THE REQUEST:
Retype each line of the material exactly, please, skipping any picture in it.

DATASET EXCERPT:
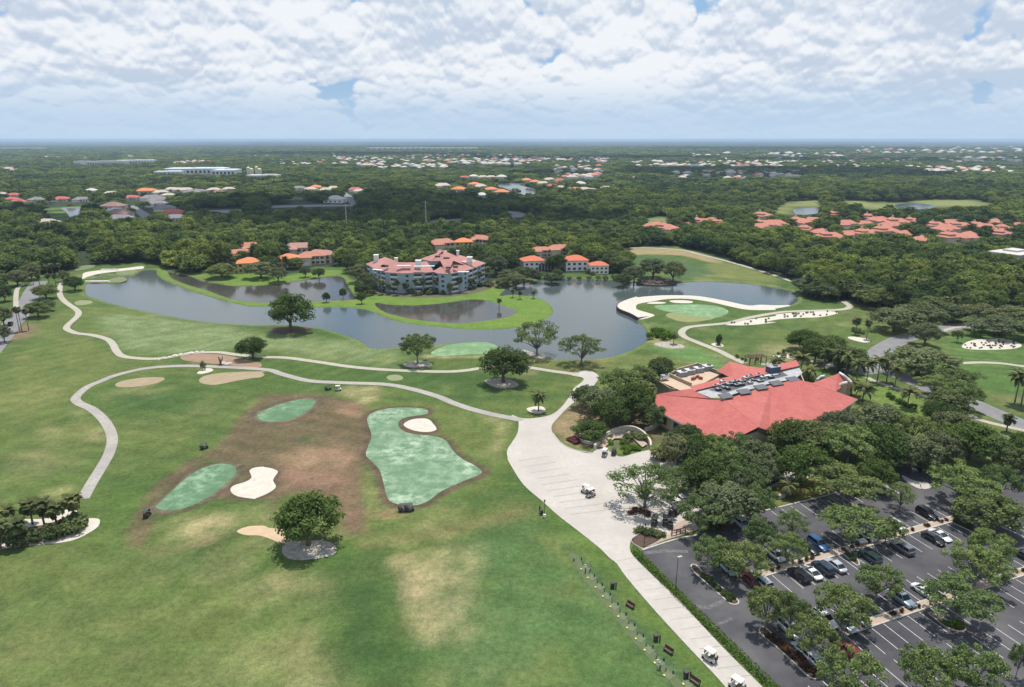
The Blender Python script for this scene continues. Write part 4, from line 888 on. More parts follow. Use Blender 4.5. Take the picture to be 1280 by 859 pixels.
def hip(mb, w, d, z, h, ov=.6, c=(0, 0), m=0):
    a, b = w/2+ov, d/2+ov; x, y = c
    if a >= b: r1 = (x-(a-b), y, z+h); r2 = (x+(a-b), y, z+h)
    else: r1 = (x, y-(b-a), z+h); r2 = (x, y+(b-a), z+h)
    vs = [(x-a,y-b,z),(x+a,y-b,z),(x+a,y+b,z),(x-a,y+b,z),(x-a,y-b,z-.22),(x+a,y-b,z-.22),(x+a,y+b,z-.22),(x-a,y+b,z-.22), r1, r2]
    if a >= b: fs = [(0,1,9,8),(1,2,9),(2,3,8,9),(3,0,8)]
    else: fs = [(0,1,8),(1,2,9,8),(2,3,9),(3,0,8,9)]
    mb.add(vs, fs+[(7,6,5,4),(4,5,1,0),(5,6,2,1),(6,7,3,2),(7,4,0,3)], m)
def make_house(name, w, d, hh, rm, wm, style, label, cat, group, win=True):
    root = empty(name, (0,0,0), 0, label, cat, group)
    wall = MB(); roof = MB()
    if style == 'single':
        wall.box((0,0,hh/2), (w,d,hh)); hip(roof, w, d, hh+.2, d*.24)
    elif style == 'ell':
        wall.box((0,0,hh/2), (w,d*.62,hh)); hip(roof, w, d*.62, hh+.2, d*.20)
        wall.box((-w*.25,-d*.42,(hh-.4)/2), (w*.42,d*.4,hh-.4)); hip(roof, w*.42, d*.5, hh-.2, d*.15, c=(-w*.25,-d*.36))
        wall.box((w*.3,d*.36,(hh-.7)/2), (w*.34,d*.3,hh-.7)); hip(roof, w*.34, d*.4, hh-.5, d*.13, c=(w*.3,d*.32))
    elif style == 'town':
        wall.box((0,0,hh/2), (w,d*.7,hh)); hip(roof, w, d*.7, hh+.2, d*.20)
        wall.box((-w*.22,0,hh*.75), (w*.34,d*.5,hh*1.5)); hip(roof, w*.34, d*.5, hh*1.5+.2, d*.14, c=(-w*.22,0))
        wall.box((w*.32,-d*.4,(hh-.5)/2), (w*.3,d*.35,hh-.5)); hip(roof, w*.3, d*.45, hh-.3, d*.13, c=(w*.32,-d*.34))
    wall.build('wall', wm, root); rf = roof.build('roof', rm, root)
    if style == 'town': MB().box((-w*.22,0,hh*1.5+d*.14+.7), (1.2,1.2,1.6)).build('chimney', W_CREAM, rf)
    if win:
        fy = {'single': -d/2, 'ell': -d*.31, 'town': -d*.35}[style]
        stories = 2 if hh > 4.6 else 1
        xsn = [-.36,-.12,.12,.36] if style == 'single' else [.02,.18,.36]
        for s in range(stories):
            for x in xsn:
                MB().box((w*x, fy-.02, 1.5+s*2.9), (w*.12 if w < 18 else 1.8, .1, 1.4)).build('window', GLASS, root)
        MB().box((w*.49+.25 if style != 'x' else 0, 0, 1.5), (.1, 1.6, 1.4)).build('window', GLASS, root)
        if style == 'ell': MB().box((-w*.25, -d*.62-.02, 1.25), (w*.26, .1, 2.3)).build('garage_door', TRIM, root)
        else: MB().box((w*.0, fy-.02, 1.1), (1.1, .1, 2.2)).build('door', TRIM, root)
    return root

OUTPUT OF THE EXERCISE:
The Blender Python script for this scene continues. Write part 4, from line 888 on. More parts follow. Use Blender 4.5. Take the picture to be 1280 by 859 pixels.
def hip(mb, w, d, z, h, ov=.6, c=(0, 0), m=0):
    a, b = w/2+ov, d/2+ov; x, y = c
    if a >= b: r1 = (x-(a-b), y, z+h); r2 = (x+(a-b), y, z+h)
    else: r1 = (x, y-(b-a), z+h); r2 = (x, y+(b-a), z+h)
    vs = [(x-a,y-b,z),(x+a,y-b,z),(x+a,y+b,z),(x-a,y+b,z),(x-a,y-b,z-.22),(x+a,y-b,z-.22),(x+a,y+b,z-.22),(x-a,y+b,z-.22), r1, r2]
    if a >= b: fs = [(0,1,9,8),(1,2,9),(2,3,8,9),(3,0,8)]
    else: fs = [(0,1,8),(1,2,9,8),(2,3,9),(3,0,8,9)]
    mb.add(vs, fs+[(7,6,5,4),(4,5,1,0),(5,6,2,1),(6,7,3,2),(7,4,0,3)], m)
def make_house(name, w, d, hh, rm, wm, style, label, cat, group, win=True):
    root = empty(name, (0,0,0), 0, label, cat, group)
    wall = MB(); roof = MB()
    if style == 'single':
        wall.box((0,0,hh/2), (w,d,hh)); hip(roof, w, d, hh+.2, d*.24)
    elif style == 'ell':
        wall.box((0,0,hh/2), (w,d*.62,hh)); hip(roof, w, d*.62, hh+.2, d*.20)
        wall.box((-w*.25,-d*.42,(hh-.4)/2), (w*.42,d*.4,hh-.4)); hip(roof, w*.42, d*.5, hh-.2, d*.15, c=(-w*.25,-d*.36))
        wall.box((w*.3,d*.36,(hh-.7)/2), (w*.34,d*.3,hh-.7)); hip(roof, w*.34, d*.4, hh-.5, d*.13, c=(w*.3,d*.32))
    elif style == 'town':
        wall.box((0,0,hh/2), (w,d*.7,hh)); hip(roof, w, d*.7, hh+.2, d*.20)
        wall.box((-w*.22,0,hh*.75), (w*.34,d*.5,hh*1.5)); hip(roof, w*.34, d*.5, hh*1.5+.2, d*.14, c=(-w*.22,0))
        wall.box((w*.32,-d*.4,(hh-.5)/2), (w*.3,d*.35,hh-.5)); hip(roof, w*.3, d*.45, hh-.3, d*.13, c=(w*.32,-d*.34))
    wall.build('wall', wm, root); rf = roof.build('roof', rm, root)
    if style == 'town': MB().box((-w*.22,0,hh*1.5+d*.14+.7), (1.2,1.2,1.6)).build('chimney', W_CREAM, rf)
    if win:
        fy = {'single': -d/2, 'ell': -d*.31, 'town': -d*.35}[style]
        stories = 2 if hh > 4.6 else 1
        xsn = [-.36,-.12,.12,.36] if style == 'single' else [.02,.18,.36]
        for s in range(stories):
            for x in xsn:
                MB().box((w*x, fy-.02, 1.5+s*2.9), (w*.12 if w < 18 else 1.8, .1, 1.4)).build('window', GLASS, root)
        MB().box((w*.49+.25 if style != 'x' else 0, 0, 1.5), (.1, 1.6, 1.4)).build('window', GLASS, root)
        if style == 'ell': MB().box((-w*.25, -d*.62-.02, 1.25), (w*.26, .1, 2.3)).build('garage_door', TRIM, root)
        else: MB().box((w*.0, fy-.02, 1.1), (1.1, .1, 2.2)).build('door', TRIM, root)
    return root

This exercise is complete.